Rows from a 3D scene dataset
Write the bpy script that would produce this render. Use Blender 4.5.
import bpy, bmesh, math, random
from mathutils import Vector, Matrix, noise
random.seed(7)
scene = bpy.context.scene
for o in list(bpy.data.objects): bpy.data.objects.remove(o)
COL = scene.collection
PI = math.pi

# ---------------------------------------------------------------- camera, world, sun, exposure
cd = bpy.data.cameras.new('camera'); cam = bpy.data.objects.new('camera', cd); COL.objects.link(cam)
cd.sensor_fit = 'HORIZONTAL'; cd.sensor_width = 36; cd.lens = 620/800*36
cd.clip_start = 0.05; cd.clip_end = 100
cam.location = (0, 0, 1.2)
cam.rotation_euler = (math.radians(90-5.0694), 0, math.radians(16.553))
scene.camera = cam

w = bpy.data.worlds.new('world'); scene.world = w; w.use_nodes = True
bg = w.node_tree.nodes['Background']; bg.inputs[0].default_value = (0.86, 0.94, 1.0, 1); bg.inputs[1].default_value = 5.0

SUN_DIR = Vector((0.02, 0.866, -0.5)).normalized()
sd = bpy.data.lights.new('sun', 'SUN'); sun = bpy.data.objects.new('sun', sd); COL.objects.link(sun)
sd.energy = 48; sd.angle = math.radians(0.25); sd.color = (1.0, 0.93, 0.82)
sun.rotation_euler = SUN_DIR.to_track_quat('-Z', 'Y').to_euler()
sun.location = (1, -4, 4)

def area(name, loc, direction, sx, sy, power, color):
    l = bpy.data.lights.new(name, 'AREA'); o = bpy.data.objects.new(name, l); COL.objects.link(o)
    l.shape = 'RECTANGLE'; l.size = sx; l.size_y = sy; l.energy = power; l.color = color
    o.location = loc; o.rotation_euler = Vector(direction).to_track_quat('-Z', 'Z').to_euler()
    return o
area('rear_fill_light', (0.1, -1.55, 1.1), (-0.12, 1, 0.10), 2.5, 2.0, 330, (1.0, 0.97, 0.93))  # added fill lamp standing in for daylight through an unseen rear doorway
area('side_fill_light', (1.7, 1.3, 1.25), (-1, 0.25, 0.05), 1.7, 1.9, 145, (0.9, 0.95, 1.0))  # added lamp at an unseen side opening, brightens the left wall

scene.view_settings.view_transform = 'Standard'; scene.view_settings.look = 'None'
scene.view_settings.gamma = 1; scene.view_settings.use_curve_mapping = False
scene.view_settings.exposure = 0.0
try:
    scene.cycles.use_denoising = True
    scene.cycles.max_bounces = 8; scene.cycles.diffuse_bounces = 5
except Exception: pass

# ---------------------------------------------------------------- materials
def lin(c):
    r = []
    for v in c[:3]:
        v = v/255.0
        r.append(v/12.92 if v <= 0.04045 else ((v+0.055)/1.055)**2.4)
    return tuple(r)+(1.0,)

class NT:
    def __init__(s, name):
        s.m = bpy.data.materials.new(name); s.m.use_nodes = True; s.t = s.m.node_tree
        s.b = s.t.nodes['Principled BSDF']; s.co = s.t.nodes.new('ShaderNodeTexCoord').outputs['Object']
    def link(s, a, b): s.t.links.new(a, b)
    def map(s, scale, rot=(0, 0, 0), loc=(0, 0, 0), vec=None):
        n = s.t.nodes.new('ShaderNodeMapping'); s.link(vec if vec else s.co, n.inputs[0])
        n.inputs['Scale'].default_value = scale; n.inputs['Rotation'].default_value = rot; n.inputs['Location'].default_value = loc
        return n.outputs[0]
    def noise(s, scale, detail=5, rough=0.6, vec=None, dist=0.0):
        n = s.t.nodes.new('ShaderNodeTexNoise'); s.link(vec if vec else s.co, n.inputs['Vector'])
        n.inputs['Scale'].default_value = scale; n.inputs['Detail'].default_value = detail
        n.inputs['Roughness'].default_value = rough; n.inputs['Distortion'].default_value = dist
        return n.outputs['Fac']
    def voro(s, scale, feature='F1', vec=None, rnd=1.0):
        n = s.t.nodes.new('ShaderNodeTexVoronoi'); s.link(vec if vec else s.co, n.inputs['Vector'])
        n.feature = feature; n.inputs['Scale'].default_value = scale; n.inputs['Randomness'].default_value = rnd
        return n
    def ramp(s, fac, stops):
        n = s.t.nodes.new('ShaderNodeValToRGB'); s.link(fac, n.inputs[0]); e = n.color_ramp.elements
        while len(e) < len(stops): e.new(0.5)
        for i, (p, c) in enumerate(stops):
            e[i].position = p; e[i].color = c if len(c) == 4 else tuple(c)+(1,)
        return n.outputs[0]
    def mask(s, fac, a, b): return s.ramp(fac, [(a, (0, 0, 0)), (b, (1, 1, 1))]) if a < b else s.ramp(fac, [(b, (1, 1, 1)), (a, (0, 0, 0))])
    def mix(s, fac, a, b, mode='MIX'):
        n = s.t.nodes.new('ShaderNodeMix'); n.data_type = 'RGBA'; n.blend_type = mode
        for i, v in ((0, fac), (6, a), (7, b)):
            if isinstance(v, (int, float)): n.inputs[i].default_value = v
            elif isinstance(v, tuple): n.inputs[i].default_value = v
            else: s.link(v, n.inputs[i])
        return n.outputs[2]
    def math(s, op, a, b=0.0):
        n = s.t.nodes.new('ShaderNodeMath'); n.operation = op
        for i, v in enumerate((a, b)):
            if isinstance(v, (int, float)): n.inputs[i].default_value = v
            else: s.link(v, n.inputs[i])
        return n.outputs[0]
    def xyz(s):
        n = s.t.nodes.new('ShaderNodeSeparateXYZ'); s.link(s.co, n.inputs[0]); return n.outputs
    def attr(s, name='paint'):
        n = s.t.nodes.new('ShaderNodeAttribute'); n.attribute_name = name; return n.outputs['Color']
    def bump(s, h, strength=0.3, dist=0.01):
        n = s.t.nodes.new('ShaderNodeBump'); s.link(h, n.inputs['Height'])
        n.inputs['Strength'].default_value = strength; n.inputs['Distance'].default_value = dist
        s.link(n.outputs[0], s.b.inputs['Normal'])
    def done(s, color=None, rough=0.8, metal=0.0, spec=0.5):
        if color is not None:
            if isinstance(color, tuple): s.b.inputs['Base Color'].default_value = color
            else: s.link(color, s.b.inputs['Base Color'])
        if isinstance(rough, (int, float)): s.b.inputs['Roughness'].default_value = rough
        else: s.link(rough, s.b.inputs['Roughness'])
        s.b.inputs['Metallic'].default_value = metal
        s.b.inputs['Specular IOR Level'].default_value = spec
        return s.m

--

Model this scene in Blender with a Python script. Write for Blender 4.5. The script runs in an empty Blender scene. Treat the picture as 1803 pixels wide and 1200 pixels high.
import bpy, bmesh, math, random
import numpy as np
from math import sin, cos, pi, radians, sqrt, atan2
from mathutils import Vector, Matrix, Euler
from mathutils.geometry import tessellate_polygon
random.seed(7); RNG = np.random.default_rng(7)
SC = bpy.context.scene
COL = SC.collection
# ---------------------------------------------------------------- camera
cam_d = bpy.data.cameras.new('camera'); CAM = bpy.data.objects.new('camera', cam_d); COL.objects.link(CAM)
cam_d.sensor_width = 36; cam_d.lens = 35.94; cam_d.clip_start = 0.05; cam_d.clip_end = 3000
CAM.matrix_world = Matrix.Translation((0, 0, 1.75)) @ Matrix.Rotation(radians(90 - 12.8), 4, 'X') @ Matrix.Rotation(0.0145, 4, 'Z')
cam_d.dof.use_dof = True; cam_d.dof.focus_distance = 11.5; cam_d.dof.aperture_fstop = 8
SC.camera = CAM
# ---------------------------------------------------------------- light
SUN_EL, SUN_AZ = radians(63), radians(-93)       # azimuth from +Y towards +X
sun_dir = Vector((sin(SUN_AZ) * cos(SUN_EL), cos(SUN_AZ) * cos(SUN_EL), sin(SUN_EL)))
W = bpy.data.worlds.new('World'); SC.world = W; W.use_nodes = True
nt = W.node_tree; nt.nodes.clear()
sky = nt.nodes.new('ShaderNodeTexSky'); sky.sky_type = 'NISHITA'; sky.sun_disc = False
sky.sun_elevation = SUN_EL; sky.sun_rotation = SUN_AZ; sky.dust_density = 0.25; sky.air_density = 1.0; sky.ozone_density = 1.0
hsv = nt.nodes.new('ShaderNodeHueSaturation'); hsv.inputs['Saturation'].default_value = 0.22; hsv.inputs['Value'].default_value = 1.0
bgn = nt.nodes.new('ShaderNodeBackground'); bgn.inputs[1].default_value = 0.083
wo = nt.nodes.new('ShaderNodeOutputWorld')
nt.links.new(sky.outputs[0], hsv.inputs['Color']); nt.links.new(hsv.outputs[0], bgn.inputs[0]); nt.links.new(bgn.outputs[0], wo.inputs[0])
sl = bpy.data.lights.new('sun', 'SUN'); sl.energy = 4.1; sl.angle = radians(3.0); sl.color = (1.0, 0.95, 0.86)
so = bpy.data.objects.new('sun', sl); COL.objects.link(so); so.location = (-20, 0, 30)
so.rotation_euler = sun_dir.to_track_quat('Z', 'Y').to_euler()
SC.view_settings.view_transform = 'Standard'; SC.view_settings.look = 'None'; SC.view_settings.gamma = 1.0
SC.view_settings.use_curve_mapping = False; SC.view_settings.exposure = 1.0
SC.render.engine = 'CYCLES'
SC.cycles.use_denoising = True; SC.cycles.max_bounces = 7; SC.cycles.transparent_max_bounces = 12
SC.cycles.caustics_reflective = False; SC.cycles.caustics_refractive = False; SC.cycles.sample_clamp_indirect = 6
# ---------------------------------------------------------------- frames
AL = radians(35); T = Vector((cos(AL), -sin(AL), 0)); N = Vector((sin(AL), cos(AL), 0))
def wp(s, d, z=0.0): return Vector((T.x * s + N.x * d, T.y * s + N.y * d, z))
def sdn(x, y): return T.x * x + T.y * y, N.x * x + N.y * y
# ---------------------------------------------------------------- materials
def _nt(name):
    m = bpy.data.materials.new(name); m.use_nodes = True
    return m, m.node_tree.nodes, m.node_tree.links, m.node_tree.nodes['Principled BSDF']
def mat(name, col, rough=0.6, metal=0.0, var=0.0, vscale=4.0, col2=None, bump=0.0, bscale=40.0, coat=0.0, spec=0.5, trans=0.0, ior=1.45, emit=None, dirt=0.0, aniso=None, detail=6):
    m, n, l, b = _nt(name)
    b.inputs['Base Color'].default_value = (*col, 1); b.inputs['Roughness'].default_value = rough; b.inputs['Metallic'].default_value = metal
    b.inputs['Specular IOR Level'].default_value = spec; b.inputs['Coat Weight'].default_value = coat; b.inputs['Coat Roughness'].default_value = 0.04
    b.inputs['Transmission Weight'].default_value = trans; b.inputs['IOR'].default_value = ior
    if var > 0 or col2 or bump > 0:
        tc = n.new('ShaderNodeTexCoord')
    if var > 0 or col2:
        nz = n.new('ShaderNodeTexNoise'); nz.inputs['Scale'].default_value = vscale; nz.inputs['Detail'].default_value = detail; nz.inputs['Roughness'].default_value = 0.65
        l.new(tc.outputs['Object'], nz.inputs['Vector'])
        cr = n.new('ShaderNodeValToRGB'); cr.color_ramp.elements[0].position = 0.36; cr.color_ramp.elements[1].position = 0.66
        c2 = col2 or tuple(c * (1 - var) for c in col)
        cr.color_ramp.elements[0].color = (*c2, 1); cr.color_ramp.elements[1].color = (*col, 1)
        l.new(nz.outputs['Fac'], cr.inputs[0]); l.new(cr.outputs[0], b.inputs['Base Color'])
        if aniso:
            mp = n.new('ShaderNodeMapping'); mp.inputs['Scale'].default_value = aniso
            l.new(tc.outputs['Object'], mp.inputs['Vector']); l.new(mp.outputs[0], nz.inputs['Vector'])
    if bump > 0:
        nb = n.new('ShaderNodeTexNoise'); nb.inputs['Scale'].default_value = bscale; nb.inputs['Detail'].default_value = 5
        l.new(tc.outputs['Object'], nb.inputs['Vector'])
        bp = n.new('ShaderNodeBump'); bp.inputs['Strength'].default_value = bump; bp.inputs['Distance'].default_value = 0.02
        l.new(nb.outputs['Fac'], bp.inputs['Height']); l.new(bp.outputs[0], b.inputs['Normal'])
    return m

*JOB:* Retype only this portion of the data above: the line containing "Write the bpy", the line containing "PI = math.pi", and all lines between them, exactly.

*EXPECTED ANSWER:*
Write the bpy script that would produce this render. Use Blender 4.5.
import bpy, bmesh, math, random
from mathutils import Vector, Matrix, noise
random.seed(7)
scene = bpy.context.scene
for o in list(bpy.data.objects): bpy.data.objects.remove(o)
COL = scene.collection
PI = math.pi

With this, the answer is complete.